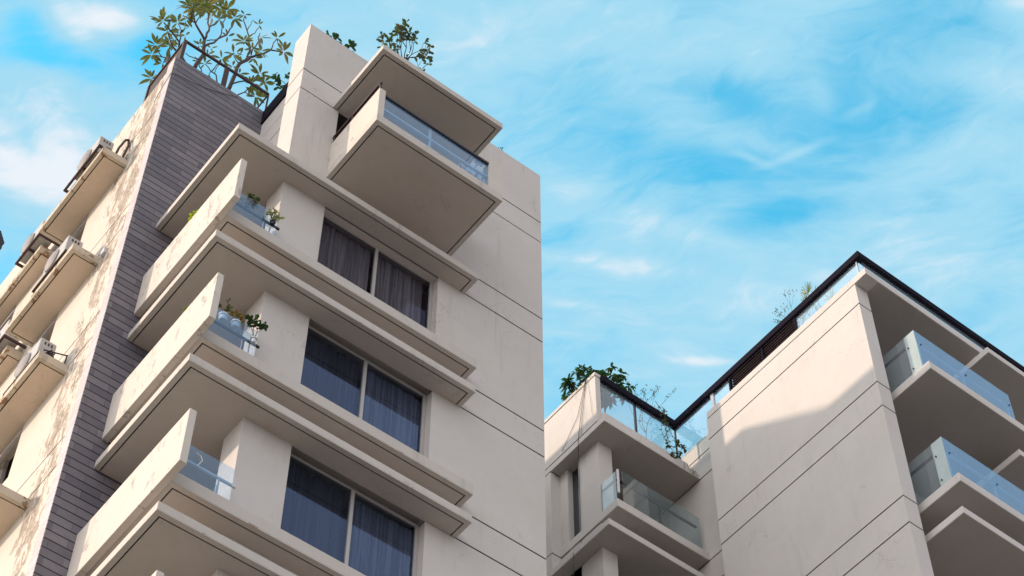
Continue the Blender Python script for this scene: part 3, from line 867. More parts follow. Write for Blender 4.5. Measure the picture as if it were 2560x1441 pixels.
# ------------------------------------------------------------------ unseen pale-roofed house added to bounce light onto the soffits
HB = thing('reflector_house', (-6, 28, 0), 'unseen pale flat roofed house added below the view to bounce light onto the soffits', 'building')
MB().box(-17, 4.6, 18.5, 40, 0, 11.8).build('wall', 'tower_paint', HB)
MB().box(-17.2, 4.8, 18.3, 40.2, 11.81, 12.0).build('roof', 'roof_white', HB)
for x in (-14, -9, -4, 1):
    for z_ in (4.5, 8.2):
        MB().box(x, x + 1.6, 18.44, 18.497, z_, z_ + 1.6).build('window', 'dark_glass', HB)

# branch skeleton and leaf whorls of the big roof tree, in metres
PA = [([(7.54,20.3,37.51),(7.62,20.3,38.07),(7.67,20.3,38.37),(7.64,20.3,38.62),(7.61,20.3,38.87)],0.045,0.036),([(7.61,20.3,38.87),(7.42,20.23,38.96),(7.26,20.17,39.04),(7.15,20.1,39.25)],0.028,0.016),([(7.28,20.2,39.1),(7.1,20.1,38.87),(6.91,20.0,38.68)],0.016,0.01),([(7.29,20.2,39.08),(7.4,20.35,39.72),(7.51,20.5,40.21)],0.014,0.01),([(7.61,20.3,38.87),(7.65,20.38,39.31),(7.7,20.45,39.73),(7.66,20.53,40.19),(7.62,20.6,40.6)],0.028,0.014),([(7.7,20.45,39.73),(7.88,20.6,40.3),(8.0,20.75,40.91),(8.08,20.9,41.37)],0.016,0.01),([(7.65,20.3,38.63),(7.75,20.38,38.96),(7.96,20.46,39.54),(8.14,20.54,39.99),(8.23,20.62,40.5),(8.32,20.7,41.05)],0.026,0.013),([(7.98,20.5,39.62),(8.07,20.67,40.38),(8.15,20.83,41.17),(8.24,21.0,41.78)],0.015,0.01),([(7.67,20.3,38.9),(7.88,20.5,39.44),(8.06,20.7,39.99)],0.012,0.012),([(7.53,20.1,37.67),(7.4,20.05,37.52),(7.27,20.0,37.38),(7.16,19.95,37.32)],0.012,0.008),([(7.69,20.2,37.43),(7.64,20.3,37.79),(7.64,20.4,38.07)],0.012,0.009)]
PC = [([(7.52,20.6,38.0),(7.34,20.55,38.15),(7.21,20.5,38.28),(7.15,20.45,38.46),(6.94,20.4,38.55),(6.78,20.35,38.58),(6.66,20.3,38.54)],0.03,0.012),([(7.13,20.4,38.37),(7.15,20.47,38.77),(7.15,20.53,39.08),(7.07,20.6,39.38)],0.016,0.01),([(7.14,20.5,39.02),(7.24,20.6,39.37),(7.34,20.7,39.67)],0.01,0.007),([(7.37,20.6,38.18),(7.17,20.58,38.31),(7.04,20.55,38.38),(6.92,20.52,38.56),(6.86,20.5,38.68)],0.022,0.012),([(7.39,20.6,38.06),(7.15,20.77,38.19),(7.04,20.93,38.4),(6.89,21.1,38.56)],0.02,0.01),([(7.02,20.9,38.35),(6.94,20.95,38.55),(6.87,21.0,38.76)],0.012,0.009),([(7.15,20.8,38.29),(7.13,20.85,38.62),(7.12,20.9,38.89)],0.012,0.009),([(7.31,21.2,37.98),(7.17,21.3,38.14),(7.11,21.4,38.24)],0.012,0.008),([(7.23,21.0,38.6),(7.16,21.05,38.49),(7.15,21.1,38.49)],0.01,0.008)]
PD = [([(8.19,20.5,37.93),(8.12,20.5,38.23),(7.99,20.5,38.23),(7.83,20.5,38.37)],0.016,0.009),([(8.0,20.5,38.23),(8.11,20.6,38.74),(8.22,20.7,39.27)],0.014,0.009),([(8.08,20.5,38.22),(8.12,20.55,38.62),(8.17,20.6,38.88)],0.009,0.007),([(7.97,20.5,37.97),(7.97,20.5,38.11),(7.99,20.5,38.22)],0.009,0.009)]
PB = [([(8.4,20.4,37.65),(8.47,20.4,38.36),(8.49,20.4,38.77),(8.61,20.4,39.18),(8.74,20.4,39.5)],0.048,0.036),([(8.74,20.4,39.5),(8.94,20.32,39.72),(9.11,20.25,40.02),(9.23,20.18,40.0),(9.33,20.1,39.95)],0.028,0.01),([(9.09,20.2,39.93),(9.09,20.15,40.16),(9.12,20.1,40.33)],0.014,0.009),([(8.61,20.4,39.18),(8.7,20.45,39.71),(8.73,20.5,40.1),(8.68,20.55,40.53),(8.58,20.6,40.93),(8.51,20.65,41.23),(8.54,20.7,41.57)],0.024,0.01),([(8.72,20.6,40.68),(8.86,20.7,41.13),(8.96,20.8,41.64)],0.012,0.008),([(8.62,20.6,40.82),(8.7,20.65,41.29),(8.76,20.7,41.63)],0.01,0.006),([(8.74,20.5,39.97),(8.62,20.35,39.81),(8.47,20.2,39.56)],0.011,0.008),([(8.79,20.5,39.8),(8.9,20.63,40.48),(8.98,20.77,41.21),(9.06,20.9,41.64)],0.016,0.01),([(8.53,20.4,38.97),(8.41,20.35,38.97),(8.32,20.3,39.0)],0.012,0.008),([(8.42,20.3,37.91),(8.67,20.27,38.25),(8.82,20.25,38.41),(8.88,20.23,38.59),(8.92,20.2,38.73)],0.018,0.009),([(8.82,20.25,38.41),(8.97,20.2,38.47),(9.04,20.15,38.44)],0.012,0.008),([(8.58,20.3,37.6),(8.71,20.25,37.8),(8.82,20.2,38.09)],0.016,0.009),([(8.75,20.3,37.92),(8.83,20.25,37.8),(8.93,20.2,37.79)],0.012,0.008)]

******

WHAT THE TASK ASKS :: Repeat only the lines from the beginning of the material through the line containing "MB().box(x, x +", both ends kept, leaving pictures out.

RESULT OF THIS TASK ::
Continue the Blender Python script for this scene: part 3, from line 867. More parts follow. Write for Blender 4.5. Measure the picture as if it were 2560x1441 pixels.
# ------------------------------------------------------------------ unseen pale-roofed house added to bounce light onto the soffits
HB = thing('reflector_house', (-6, 28, 0), 'unseen pale flat roofed house added below the view to bounce light onto the soffits', 'building')
MB().box(-17, 4.6, 18.5, 40, 0, 11.8).build('wall', 'tower_paint', HB)
MB().box(-17.2, 4.8, 18.3, 40.2, 11.81, 12.0).build('roof', 'roof_white', HB)
for x in (-14, -9, -4, 1):
    for z_ in (4.5, 8.2):
        MB().box(x, x + 1.6, 18.44, 18.497, z_, z_ + 1.6).build('window', 'dark_glass', HB)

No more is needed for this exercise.